Segundo ele, o fato de muitas leis serem aprovadas não garante que a população seja bem atendida. "De nada adianta você escrever num papel que o cidadão tem direto a determinado serviço se não é viável que a administração pública preste esse serviço. Criam-se falsas expectativas, o que é prejudicial para a própria estrutura pública. Sem contar que isso aumenta o desgaste, porque as pessoas ficam com a ideia de que nada funciona", prosseguiu.

Na opinião do político do PSB, a competência residual dos Legislativos faz com que a pauta da Assembleia seja dominada por projetos "menores", caso dos que concedem títulos de utilidade pública ou referendam doação de imóveis. "A maior parte das obrigações fica com a União ou os municípios. Cabe ao Estado decidir questões como normas gerais dos poderes, ambientais, de direito do consumidor e tributárias", disse.

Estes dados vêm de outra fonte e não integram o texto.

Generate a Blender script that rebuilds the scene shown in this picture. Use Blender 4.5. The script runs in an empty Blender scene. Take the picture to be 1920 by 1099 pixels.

De acordo com o deputado, por se tratar de previsão constitucional, a princípio não há outro caminho a ser seguido. "No formato que temos hoje, ainda é necessário, mas é sim extremamente discutível que esse tipo de projeto seja a pauta principal da Assembleia ou que tome o nosso cotidiano de discussões. Isso acaba muitas vezes cerceando o tempo que teríamos para tratar de outras questões, na linha de fiscalização, e cujo impacto na coletividade seria maior", ponderou.